Dr. Habashi is the founder of a public spin-off company, Numerical Technologies International, developing software and providing services for multi-disciplinary applications of Computational Fluid Dynamics. NTI's innovative in-flight icing simulation software is currently used at most major aircraft, helicopter and jet engine companies around the world. He is also co-founder with Captain Gary Wagner, and Chairman, of Scientific Aircraft Accident Analysis (SA3), retained by major law firms and aviation insurance companies to use science as a forensic tool in aircraft accident investigation such for the Embraer crash over Monroe, MI, a number of Cessna 208B crashes, and the famous crash of the Concorde in Paris, whose investigation is still ongoing.
Fred takes particular pride in Canadian strengths in CFD and does not hesitate in reminding people that WE are indeed prominent.

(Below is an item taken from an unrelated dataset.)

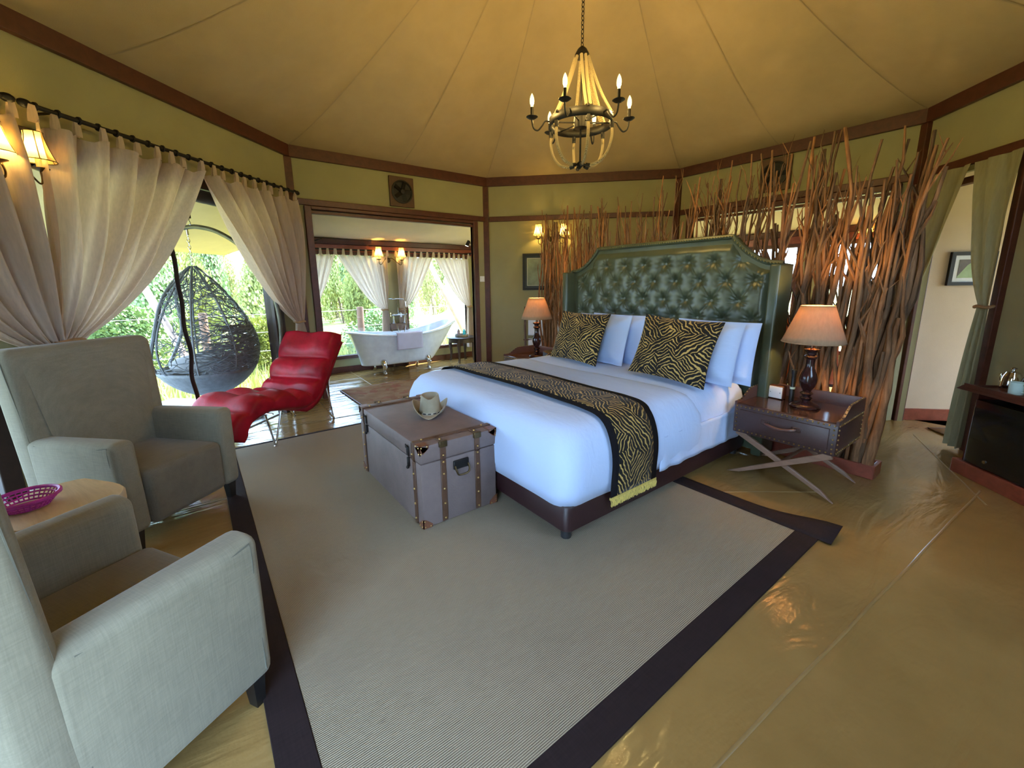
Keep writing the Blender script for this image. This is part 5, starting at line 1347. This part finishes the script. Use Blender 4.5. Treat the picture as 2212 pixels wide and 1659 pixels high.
def bottle(loc, col, label):
    T = thing('pump_bottle', label, 'bottle', loc, radians(30), 'pump bottles')
    MB().lathe([(0.02, 0), (0.029, 0.003), (0.029, 0.10), (0.022, 0.118), (0.012, 0.124), (0.012, 0.135)], 16).build('flask', col, T)
    MB().lathe([(0.014, 0.133), (0.014, 0.150), (0.006, 0.153), (0.005, 0.18)], 12).tube([(0.008, 0, 0.183), (-0.03, 0, 0.183), (-0.042, 0, 0.172)], 0.006, 6).build('pump', chrome, T)
bottle((-7.29, 4.155, 0.50), M_plain('mauve_soap', (0.22, 0.15, 0.20), 0.15), 'dark mauve pump bottle on the tray, left one')
bottle((-7.22, 4.245, 0.50), M_plain('blue_soap', (0.02, 0.38, 0.55), 0.15), 'turquoise blue pump bottle on the tray, right one')

# ------------------------------------------------------------------ nook behind the screen: folding chair
orange = M_plain('orange_canvas', (0.62, 0.13, 0.03), 0.7)
T = thing('deck_chair', 'orange canvas folding chair half hidden behind the stick screen', 'chair', (-1.55, 5.05, 0), radians(25))
for x in (-0.27, 0.27):
    MB().tube([(x, -0.35, 0.02), (x, 0.30, 1.12)], 0.016, 8).build('back_pole', red_wood, T); MB().tube([(x * 0.9, 0.40, 0.02), (x * 0.9, -0.30, 0.50)], 0.016, 8).build('front_pole', red_wood, T)
for y, z in ((0.30, 1.12), (-0.30, 0.50)): MB().tube([(-0.28, y, z), (0.28, y, z)], 0.014, 8).build('cross_pole', red_wood, T)
MB().grid(lambda u, v: (lerp(-0.25, 0.25, u), lerp(-0.30, 0.30, v) + 0.10 * sin(pi * v), lerp(0.50, 1.12, v) - 0.20 * sin(pi * v)), 4, 16).build('sling', orange, T, solid=0.006)

# ------------------------------------------------------------------ hanging egg chair on the veranda
rattan = M_noise('grey_rattan', (0.11, 0.12, 0.135), 0.3, 18, 0.6, 0.4, 60)
EG = Vector((-5.90, 0.055, 0.0))
egg = thing('hanging_egg_chair', 'grey wicker egg chair hanging on the veranda', 'hanging chair', EG, radians(10))
ZB_, ZT_ = 0.285, 1.745
def egg_r(k):      # k 0 bottom .. 1 top
    return 0.60 * (sin(pi * min(1, (k * 1.0) ** 0.80)) ** 0.72) * (1 - 0.30 * k) * 1.12 if k < 0.999 else 0.0
def egg_p(a_, k, d=0.0):
    r_ = egg_r(k) + d; return Vector((r_ * cos(a_), r_ * 0.88 * sin(a_), lerp(ZB_, ZT_, k)))
# the opening faces the room, to the left of the camera: azimuth window without weave
OPEN = radians(-118); HALF = radians(50)
def in_open(a_, k):
    d = (a_ - OPEN + pi) % (2 * pi) - pi; lim = HALF * (1 - ((k - 0.52) / 0.42) ** 2) if abs(k - 0.52) < 0.42 else 0
    return abs(d) < lim
re = random.Random(5)
wv = MB()
for i in range(560):
    a_ = re.uniform(0, 2 * pi); k = re.uniform(0.22, 0.93); da = re.uniform(-0.9, 0.9); dk = re.uniform(-0.12, 0.12)
    pts = []
    for j in range(6):
        q = j / 5; aa = a_ + da * q + 0.12 * nz(i, q * 3); kk = min(0.98, max(0.1, k + dk * q + 0.03 * nz(i * 1.7, q * 4)))
        if in_open(aa, kk): break
        pts.append(egg_p(aa, kk, re.uniform(-0.004, 0.004)))
    if len(pts) > 2: wv.tube(pts, 0.0048, 4, caps=False)
stuff(wv.build('wicker_weave', rattan, egg))
# closed lower bowl
bw = MB().grid(lambda u, v: egg_p(2 * pi * u, lerp(0.0, 0.22, v)) + Vector((0.006 * nz(u * 60, v * 20), 0, 0)), 48, 10, True)
bw.build('bowl', rattan, egg, solid=0.02)
# densely woven flank on the right side
dn = MB()
for i in range(700):
    a_ = re.uniform(radians(-8), radians(105)); q0 = (a_ - radians(-8)) / radians(113); k = re.uniform(0.2, 0.26 + 0.33 * sin(pi * min(1, q0 * 1.05)) ** 0.8); da = re.uniform(-0.5, 0.5); dk = re.uniform(-0.05, 0.05)
    dn.tube([egg_p(a_ + da * t_ / 4, min(0.62, max(0.15, k + dk * t_ / 4)), re.uniform(-0.012, 0.008)) for t_ in range(5)], 0.0075, 4, caps=False)
stuff(dn.build('dense_weave', rattan, egg))
for k in range(9):
    a_ = 2 * pi * k / 9 + 0.3; pts = []
    for j in range(21):
        kk = lerp(0.05, 0.99, j / 20)
        if in_open(a_, kk):
            if len(pts) > 2: MB().tube(pts, 0.011, 6).build('rib', rattan, egg)
            pts = []; continue
        pts.append(egg_p(a_, kk))
    if len(pts) > 2: MB().tube(pts, 0.011, 6).build('rib', rattan, egg)
rim = []
for sgn in (1, -1):
    seg = [(OPEN + sgn * HALF * max(0, 1 - ((k - 0.52) / 0.42) ** 2), k) for k in [lerp(0.10, 0.94, j / 20) for j in range(21)]]
    rim += [egg_p(*q) for q in (seg if sgn > 0 else reversed(seg))]
MB().tube(rim, 0.02, 8, closed=True).build('opening_rim', rattan, egg)
MB().ball((0.05, 0.0, 0.66), 0.40, 20, 10, (1, 0.9, 0.28)).build('seat_cushion', M_noise('grey_cushion', (0.20, 0.20, 0.21), 0.1, 10, 0.9), egg)
ck = None
for i in range(9):
    if ck is None: ck = q = MB().tube([(0.012 * cos(a_), 0, 0.021 * sin(a_)) for a_ in [2 * pi * j / 10 for j in range(10)]], 0.0038, 5, closed=True).build('chain_link', chrome, egg)
    else: q = piece(ck, egg)
    q.location = (0, 0, 1.765 + i * 0.034); q.rotation_euler = (0, 0, (pi / 2) * (i % 2))
MB().tube([(0, 0, 2.06), (0, 0, 2.115)], 0.014, 10).build('spring', chrome, egg)
RT = Vector((cos(YAW), -sin(YAW), 0)); BK = Vector((sin(YAW), cos(YAW), 0))
STD = thing('egg_chair_stand', 'curved bronze steel stand carrying the hanging egg chair', 'stand', EG)
P = lambda r_, b_, z: RT * r_ + BK * b_ + Vector((0, 0, z))
MB().tube(spline([P(-0.01, 0, 2.14), P(0.12, 0, 2.145), P(0.32, 0.02, 2.09), P(0.55, 0.04, 1.92), P(0.76, 0.05, 1.60), P(0.85, 0.06, 1.20), P(0.82, 0.06, 0.75), P(0.70, 0.05, 0.35), P(0.52, 0.04, 0.04)], 6), 0.024, 10).build('pole', M_noise('stand_bronze', (0.10, 0.095, 0.07), 0.2, 12, 0.4, metal=0.6), STD)
MB().tube([P(0.05 + 0.48 * cos(2 * pi * i / 30), 0.48 * sin(2 * pi * i / 30), 0.022) for i in range(30)], 0.02, 8, closed=True).build('base_ring', bpy.data.materials['stand_bronze'], STD)
MB().tube([P(-0.01, 0, 2.14), P(-0.03, 0, 2.14)], 0.028, 10).build('end_cap', bpy.data.materials['stand_bronze'], STD)

# ------------------------------------------------------------------ outside
t = MT('dry_grass_ground'); v = t.coord('Object')
t.base(t.ramp(t.noise(v, 0.8, 5), [(0.3, (0.16, 0.19, 0.06)), (0.6, (0.27, 0.26, 0.10)), (0.8, (0.36, 0.31, 0.16))])); t.set(rough=0.95, spec=0.1); t.bump(t.noise(v, 8, 4), 0.6, 0.1)
def gz(x, y):
    r_ = sqrt((x + 2.5) ** 2 + (y - 2.7) ** 2); return -0.32 + 0.02 * max(0, r_ - 6) + 0.10 * nz(x * 0.3, y * 0.3)
g = MB().grid(lambda u, v: (lerp(-60, 40, u), lerp(-45, 55, v), gz(lerp(-60, 40, u), lerp(-45, 55, v))), 90, 90).build('ground', t.m); struct(g)
leaf_a = M_noise('leaf_yellow_green', (0.33, 0.36, 0.125), 0.45, 1.3, 0.7, 0, spec=0.2)
leaf_b = M_noise('leaf_green', (0.22, 0.31, 0.13), 0.45, 1.3, 0.7, 0, spec=0.2)
twig_m = M_noise('shrub_stem', (0.16, 0.12, 0.08), 0.3, 8, 0.9)
def bush_mesh(seed, n, leaf):
    rr = random.Random(seed); mb = MB(); cl_ = []
    for i in range(16):
        a_ = rr.uniform(0, 2 * pi); h = rr.uniform(0.25, 1.0); r_ = 0.62 * sqrt(max(0.05, 1 - (h - 0.35) ** 2 / 0.5)) * rr.uniform(0.3, 1)
        cl_.append((r_ * cos(a_), r_ * sin(a_), h, rr.uniform(0.20, 0.38)))
    for i in range(n):
        cx_, cy_, cz, cr = rr.choice(cl_); d = Vector((rr.gauss(0, 1), rr.gauss(0, 1), rr.gauss(0, 1))).normalized() * cr * rr.uniform(0.6, 1.05)
        p = Vector((cx_, cy_, max(0.02, cz))) + d
        if p.z < 0.01: p.z = rr.uniform(0.01, 0.1)
        a_ = Vector((rr.gauss(0, 1), rr.gauss(0, 1), rr.gauss(0, 0.6))).normalized() * leaf * rr.uniform(0.6, 1.3); b_ = a_.orthogonal().normalized() * leaf * 0.5
        mb.add([p - a_ * 0.5, p + b_, p + a_ * 0.5, p - b_], [(0, 1, 2, 3)])
    st = MB()
    for cx_, cy_, cz, cr in cl_[:9]: st.tube([(0.03 * rr.uniform(-1, 1), 0.03 * rr.uniform(-1, 1), -0.05), (cx_ * 0.4, cy_ * 0.4, cz * 0.5), (cx_, cy_, cz)], [0.018, 0.012, 0.004], 4)
    return mb, st
BM = []
for sd, mt_ in ((1, leaf_a), (2, leaf_b), (3, leaf_a), (4, leaf_b)):
    f_, s_ = bush_mesh(sd, 11000, 0.050); BM.append((f_, s_, mt_))
BO = []
def bush(kind, loc, sc, rot, label, group):
    T = thing('bush', label, 'bush', loc, rot, group); T.scale = (sc[0], sc[0], sc[1])
    if len(BO) <= kind or BO[kind] is None:
        while len(BO) <= kind: BO.append(None)
        f_, s_, mt_ = BM[kind]; BO[kind] = (f_.build('foliage', mt_, T, smooth=False), s_.build('stems', twig_m, T))
    else:
        for q in BO[kind]: piece(q, T)
rb = random.Random(11)
# thicket seen from the veranda door (directions around -x) and from the bath windows, planted in loose rows
for row, (d, lo, hi) in enumerate(((10.6, 0.7, 1.15), (12.9, 2.1, 2.5), (15.2, 2.7, 3.2), (17.6, 3.0, 3.6), (20.2, 3.3, 4.0), (22.8, 3.6, 4.4))):
    step = math.degrees(2.42 / d); az = -19 + (step / 2 if row % 2 else 0)
    while az < 36:
        a_ = az + rb.uniform(-0.04, 0.04) * step; az += step
        x = -d * cos(radians(a_)); y = d * sin(radians(a_)); z = gz(x, y)
        if -17.8 < x < -11.0 and y > 4.9: continue
        if x > -9.9: continue
        h = (rb.uniform(lo, hi) - z) / 1.12; rw = ('low', 'middling', 'tall', 'tall', 'tall', 'tall')[row]
        where, grp = ('beyond the veranda', 'bushes beyond the veranda') if a_ < 9 else ('outside the bath windows', 'bushes outside the bath windows')
        lab = '%s leafy bush in the %s row of the thicket %s' % (rw, ('front', 'second', 'third', 'fourth', 'fifth', 'rearmost')[row], where)
        bush(rb.choice((0, 2, 0, 1)) if a_ < 9 else rb.choice((1, 3, 0)), (x, y, z), (rb.uniform(1.08, 1.18), h), rb.uniform(0, 6), lab, grp)
# grass in front of the bushes
gr = MB(); rg = random.Random(8)
for i in range(9000):
    az = rg.uniform(-20, 40); d = rg.uniform(8.4, 13.5); x = -d * cos(radians(az)); y = d * sin(radians(az))
    if x > -8.3: continue
    z = gz(x, y); h = rg.uniform(0.12, 0.42); a_ = rg.uniform(0, pi)
    dx, dy = 0.02 * cos(a_), 0.02 * sin(a_); lx, ly = rg.uniform(-0.12, 0.12), rg.uniform(-0.12, 0.12)
    gr.add([(x - dx, y - dy, z), (x + dx, y + dy, z), (x + lx, y + ly, z + h)], [(0, 1, 2)])
o = gr.build('tall_grass', M_noise('grass_blade', (0.30, 0.34, 0.11), 0.4, 1, 0.8, 0), smooth=False); stuff(o); tag(o, 'long yellow-green grass between the deck and the bushes', 'grass')
o = MB().grid(lambda u, v: (lerp(-17, -11.5, u), lerp(5.6, 13, v), gz(lerp(-17, -11.5, u), lerp(5.6, 13, v)) - 0.1 + 1.5 * sstep(0.05, 0.6, v) * sin(pi * u) ** 0.7 + 0.05 * nz(u * 12, v * 12)), 24, 30).build('earth_bank', M_noise('bank_scrub', (0.17, 0.19, 0.11), 0.4, 3, 0.95, 0.8, 9, bdist=0.05)); tag(o, 'grey scrubby slope outside the right bath window', 'bank')
post_m = M_wood('fence_post_wood', (0.16, 0.085, 0.06), 0.3, 3, 0.7, (3, 3, 1))
fen = thing('wire_fence', 'low wire fence with brown posts running past the windows', 'fence', (0, 0, 0))
fx = [(-9.3, -3.5), (-9.3, 0.10), (-9.22, 2.84), (-9.3, 5.6), (-9.3, 8.5)]
for x, y in fx:
    MB().tube([(x, y, gz(x, y) - 0.05), (x + 0.01, y + 0.01, 0.55), (x, y + 0.02, 1.06)], [0.075, 0.072, 0.07], 10).build('post', post_m, fen)
for z in (0.30, 0.66, 1.0):
    for i in range(len(fx) - 1): MB().tube([(*fx[i], z), ((fx[i][0] + fx[i + 1][0]) / 2, (fx[i][1] + fx[i + 1][1]) / 2, z - 0.015), (*fx[i + 1], z)], 0.004, 4).build('wire', M_plain('wire_grey', (0.45, 0.45, 0.45), 0.4, 0.6) if z == 0.30 and i == 0 else bpy.data.materials['wire_grey'], fen)
pole_m = M_wood('pale_pole', (0.42, 0.30, 0.27), 0.2, 3, 0.5, (3, 3, 3))
def strut(a_, b_, r_, label):
    a_, b_ = Vector(a_), Vector(b_); d = (b_ - a_).normalized()
    T = thing('tent_strut', label, 'pole', (b_.x, b_.y, b_.z)); MB().tube([a_ - b_, (0, 0, 0)], r_, 12).build('pole', pole_m, T)
    MB().tube([(0, 0, 0.02), (0, 0, -0.05)], r_ * 1.5, 12).build('foot', post_m, T); MB().tube([a_ - b_ - d * 0.02, a_ - b_ + d * 0.06], r_ * 1.2, 10).build('collar', post_m, T)
strut((-8.55, -0.90, 2.62), (-7.83, 0.06, -0.28), 0.05, 'pale leaning tent pole behind the egg chair')
strut((-9.0, 4.35, 2.15), (-9.0, 5.60, -0.25), 0.055, 'pale leaning tent pole outside the right bath window')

Computational Dynamics' StarCD was established by David Gosman from UBC, ANSYS' CFX by George Raithby; Analytical Methods Inc.'s VSAERO came from Frank Dvorak from RMC; MAYA technologies codes came from Adam Harris from McGill, and finally, Newmerical Technologies' FENSAP-ICE from McGill.
Finally, Fred is also known for the Habashi CFD Rules, a series of hilarious discipline-self-deprecating quotations and observations that he has presented at conferences and banquets and that are meant to slow us down whenever we take ourselves too seriously.
Past recipients 2005: Prof George Raithby
The inaugural Lifetime Achievement Award of the CFD Society of Canada was presented to Dr. G. D. Raithby at CFD2005 in St. John's, Newfoundland. Dr. Raithby obtained his Ph.D. from the University of Minnesota in 1967 and subsequently held a post-doctoral position in Germany. He joined the Department of Mechanical Engineering at the University of Waterloo in the 1969. In addition to his outstanding academic research, Dr. Raithby was renowned for his exemplary teaching and was awarded a Distinguished Teacher Award by the university. His teaching style ensured that students would obtain a deep and profound understanding of the subject being taught. As a researcher he pioneered and advanced the technology and understanding of CFD in several key areas. This resulted in the development of software of sufficient robustness, accuracy and efficiency to tackle problems of substantial engineering interest. In the mid-1980's Dr. Raithby founded the company Advanced Scientific Computing (ASC) Ltd. to allow for commercialization of the software, thus bringing CFD into Canadian industry. This business is currently owned by ANSYS Inc., but is still run as a separate business entity with head office in Waterloo. Dr. Raithby retired from the University of Waterloo in 1996 and is currently a Distinguished Professor Emeritus.